## WRITTEN REQUEST
Go through the listing below and list every line with "were".

• • • • •

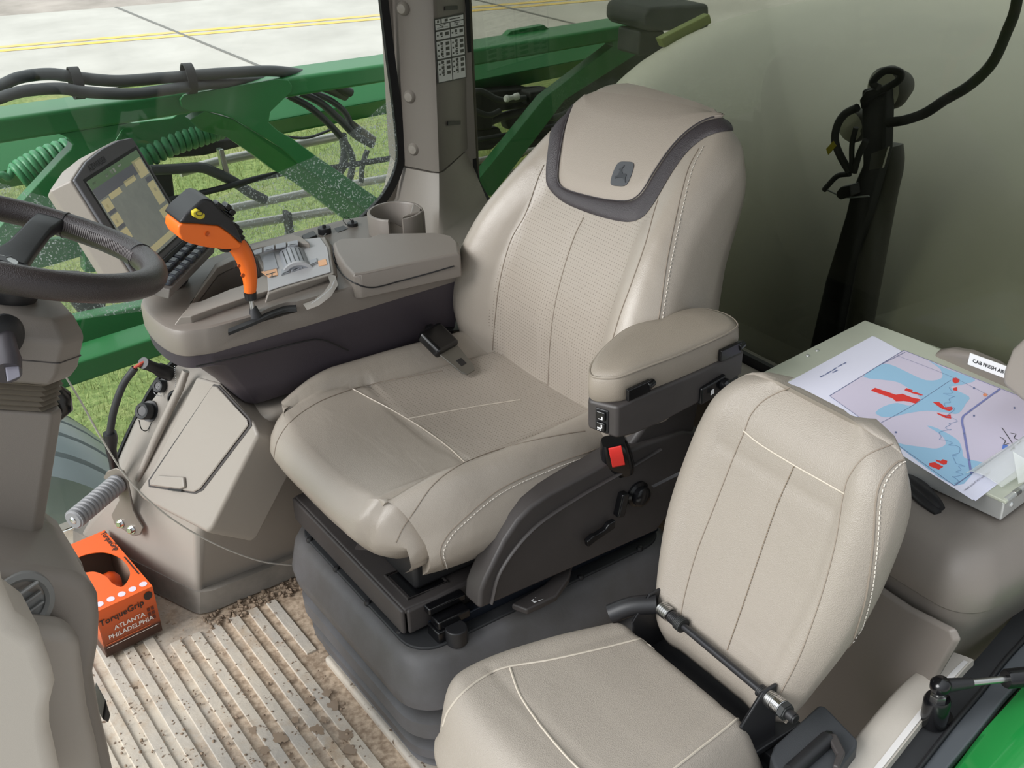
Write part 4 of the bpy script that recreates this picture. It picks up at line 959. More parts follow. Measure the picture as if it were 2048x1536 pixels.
# ================================================================= RIGHT CONSOLE
def boolcut(o, vf):
    me = bpy.data.meshes.new('c'); me.from_pydata([V(v)-wl(o) for v in vf[0]], [], vf[1]); bm = bmesh.new(); bm.from_mesh(me); bmesh.ops.recalc_face_normals(bm, faces=bm.faces); bm.to_mesh(me); bm.free()
    c = bpy.data.objects.new('c', me); C.objects.link(c)
    md = o.modifiers.new('x', 'BOOLEAN'); md.object = c; md.operation = 'DIFFERENCE'; md.solver = 'EXACT'
    mods = [m for m in o.modifiers if m.type != 'BOOLEAN']; vis = [(m, m.show_viewport) for m in mods]
    for m in mods: m.show_viewport = False
    old = o.location.copy(); par = o.parent; c.location = o.location
    bpy.context.view_layer.update()
    # same local frame: cutter verts were taken relative to o's world origin
    c.matrix_world = o.matrix_world.copy(); bpy.context.view_layer.update()
    ev = o.evaluated_get(bpy.context.evaluated_depsgraph_get()); nm = bpy.data.meshes.new_from_object(ev)
    o.modifiers.remove(md); om = o.data; nm.name = om.name; o.data = nm
    for m, s in vis: m.show_viewport = s
    bpy.data.objects.remove(c)
    nm.shade_smooth(); nm.set_sharp_from_angle(angle=rad(35))
con = empty('armrest_console', (0, .4, .45), 'taupe right hand armrest console with keypads and a dark hull', 'console')
out = [(.28, .245), (.05, .245), (-.27, .252), (-.318, .275), (-.338, .33), (-.338, .42), (-.315, .48), (-.22, .555), (-.05, .60), (.20, .60), (.30, .58)]
OUT = cr2(out[2:9], 6); OUT = [(.28, .245), (.05, .245)]+OUT+[(.20, .60), (.28, .58)]
ccx, ccy = 0.0, .42
def osec(z, f=1.0, dy=0, dx=0): return [V((ccx+(x-ccx)*f+dx, ccy+(y-ccy)*f+dy, z)) for x, y in OUT]
hull = mk('hull', loft([
    [V((lerpt([(-.34, -.20), (-.2, -.17), (.3, .28)], x), ccy+(y-ccy)*.55, .43)) for x, y in OUT],
    [V((lerpt([(-.34, -.215), (-.2, -.17), (.3, .29)], x), ccy+(y-ccy)*.85+.0, .447)) for x, y in OUT],
    [V((lerpt([(-.34, -.25), (-.2, -.18), (.3, .295)], x), ccy+(y-ccy)*.93, .50)) for x, y in OUT],
    [V((lerpt([(-.34, -.30), (-.2, -.19), (.3, .30)], x), ccy+(y-ccy)*.975, .562)) for x, y in OUT],
    osec(.570, .99), osec(.60, 1.0)]), M['purple'], con, smooth=45, label='dark plastic lower hull')
body = mk('body', loft([osec(.598, 1.004), osec(.604, 1.01), osec(.642, 1.008), osec(.650, .996), osec(.653, .975)]), M['beige_dk'], con, smooth=45)
def Z(px, z): return [U(a, b, 'z', z) for a, b in px]
# raised front deck round the bin, and the key deck
deck = mk('front_deck', loft([Z([(345, 655), (372, 622), (425, 540), (462, 516), (520, 508), (560, 560), (556, 588), (505, 605), (440, 628), (385, 650)], .648), Z([(360, 634), (374, 618), (430, 528), (470, 508), (520, 500), (552, 550), (548, 578), (500, 592), (430, 615), (382, 633)], .668)]), M['beige'], con, smooth=30, bev=.004)
bin_ = [(382, 606), (434, 536), (466, 521), (512, 512), (530, 548), (498, 566), (460, 578), (402, 602)]
boolcut(deck, prism(Z(bin_, .668), (0, 0, .1), (0, 0, -.06)))
boolcut(body, prism([p+(q-p)*.0 for p, q in zip(Z(bin_, .668), Z(bin_, .668))], (0, 0, .1), (0, 0, -.064)))
mk('bin_liner', prism(Z(bin_, .668), (0, 0, .0015), (0, 0, -.0635)), M['black'], con, smooth=0)
keyd = mk('key_deck', loft([Z([(528, 612), (560, 600), (678, 556), (672, 500), (655, 478), (600, 486), (512, 508), (534, 552)], .648), Z([(536, 588), (560, 580), (668, 548), (660, 495), (650, 474), (600, 478), (508, 499), (533, 545)], .668)]), M['beige'], con, smooth=30, bev=.003)
mk('key_plate', prism(Z([(537, 583), (560, 575), (662, 545), (655, 497), (640, 476), (600, 482), (516, 503), (534, 546)], .6685), (0, 0, .002)), M['grey_panel'], con, bev=.001)
def zbox(px, z, h, m, nm, par=con, bev=.0015, **k): return mk(nm, prism(Z(px, z), (0, 0, h)), m, par, bev=bev, **k)
zbox([(470, 516), (500, 503), (585, 479), (604, 484), (622, 498), (596, 496), (520, 508), (478, 524)], .668, .014, M['beige'], 'key_bank', bev=.004)
for i in range(5):
    t0, t1 = i/5+.012, (i+1)/5-.012
    a = lambda t, o: (478+(598-478)*t, 516+(484-516)*t-8*sin(pi*t)*.5+o)
    mk('key', prism(Z([a(t0, -2), a(t1, -2), a(t1, 7), a(t0, 7)], .683), (0, 0, .003)), M['key'], con, bev=.001)
    if i % 2 == 0:
        m0 = (t0+t1)/2
        mk('key_mark', J(face(Z([a(t0+.03, 2.0), a(t1-.03, 2.0), a(t1-.03, 3.2), a(t0+.03, 3.2)], .6864))), M['black'], con, smooth=0)
for i, (x0, x1) in enumerate(((563, 580), (583, 600), (602, 618), (620, 635))):
    f = lambda x: 552-(x-563)*.325
    mk('key', prism(Z([(x0, f(x0)), (x1, f(x1)), (x1-1, f(x1)-11), (x0-1, f(x0)-11)], .670), (0, 0, .003)), M['key'], con, bev=.001)
    mk('key_mark', face(Z([(x0+2, f(x0)-4), (x1-2, f(x1)-4), (x1-2, f(x1)-5.5), (x0+2, f(x0)-5.5)], .6734)), M['black'], con, smooth=0)
M['peach'] = mat('peach_print', (232, 178, 134), .5)
mk('orange_key', prism(Z([(522, 545), (553, 535), (556, 551), (538, 556)], .670), (0, 0, .002)), M['peach'], con, bev=.0008, label='peach coloured key')
mk('orange_key', prism(Z([(636, 523), (652, 519), (655, 530), (638, 534)], .670), (0, 0, .002)), M['peach'], con, bev=.0008, label='peach coloured key')
mk('key_mark', J(face(Z([(532, 549), (551, 543), (551, 544.5), (532, 550.5)], .6724)), face(Z([(541, 553), (552, 550), (552, 551.5), (541, 554.5)], .6724)), face(Z([(543, 546), (545, 545.5), (545, 551), (543, 551.5)], .6724))), M['black'], con, smooth=0)
zbox([(526, 515), (548, 506), (557, 538), (528, 545)], .670, .003, M['key'], 'display_patch')
# roller dial
d0, d1 = U(585, 540, 'z', .672), U(572, 505, 'z', .672); ax = (d1-d0).normalized(); cc = (d0+d1)/2+V((.012, 0, -.022)); sd_ = V((-ax.y, ax.x, 0)); hw_ = (d1-d0).length/2
def dial(u, v, r=.034):
    a = rad(20+140*v); return cc+ax*((u*2-1)*hw_)+sd_*(cos(a)*-r)+V((0, 0, sin(a)*r))
mk('roller_dial', loft([[dial(u, v) for v in [i/14 for i in range(15)]]+[cc+ax*((u*2-1)*hw_)+V((0, 0, -.005))] for u in (0, .05, .95, 1)]), M['key'], con, smooth=50)
for i in range(5):
    v = .30+.11*i
    mk('dial_groove', loft([[dial(u, v-.012, .0346), dial(u, v+.012, .0346), dial(u, v+.012, .0335), dial(u, v-.012, .0335)] for u in (.12, .4, .6, .9)]), M['black'], con, smooth=0)
mk('dial_fence', loft([[dial(-.03, v, .037), dial(.06, v, .037), dial(.06, v, .03), dial(-.03, v, .03)] for v in [i/10 for i in range(11)]]), M['grey_panel'], con, smooth=50)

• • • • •

## WRITTEN ANSWER
Write part 4 of the bpy script that recreates this picture. It picks up at line 959. More parts follow. Measure the picture as if it were 2048x1536 pixels.
    # same local frame: cutter verts were taken relative to o's world origin